US closes controversial Camp Bucca prison in Iraq

[JURIST] The US closed [press release] the Camp Bucca [backgrounder] prison facility in Southern Iraq Wednesday, pursuant to the Status of Forces Agreement (SOFA) [text, PDF]. The remaining detainees were transferred from Camp Bucca, once the largest US detention facility in Iraq, to the two remaining US prison facilities, Camp Cropper and Camp Taji. Since the SOFA took effect on January 1, 5,703 prisoners have been released [JURIST report], while 8,305 remain in US custody. According to the agreement, the Iraqi government must have arrest warrants or detention orders to accept transferred prisoners into Iraqi facilities, otherwise risking release. Under the SOFA, the US must release all prisoners or transfer them to the control of the Iraqi government by 2011.

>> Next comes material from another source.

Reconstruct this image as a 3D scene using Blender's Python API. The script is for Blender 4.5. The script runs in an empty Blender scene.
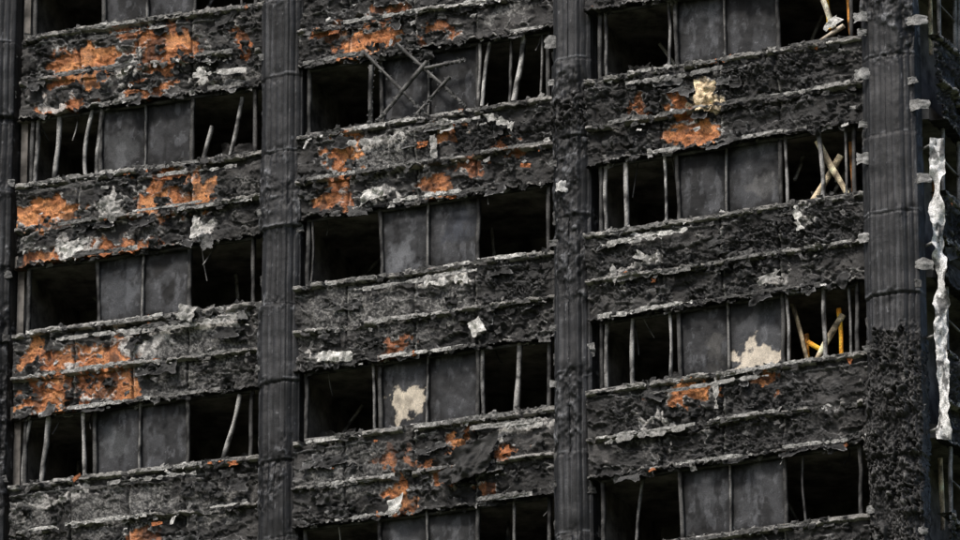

In anticipation of prisoner releases and transfers, the US began building a facility [JURIST report] in July to train Iraqi corrections officers. In November, Iraqi human rights activists expressed concern about the treatment of detainees [JURIST report] due to be transferred from US military custody to Iraqi authorities under the then-proposed security agreement. In August 2008, the US military said that it had released more than 10,000 Iraqi detainees [JURIST report] over the past year. Also that month, six US sailors were charged [JURIST report] for allegedly abusing detainees at Camp Bucca. Camp Bucca was at the center of controversy in 2003 when the so-called Taguba report [text, PDF] detailed instances of detainee abuse and found that the detention camp was well over its carrying capacity.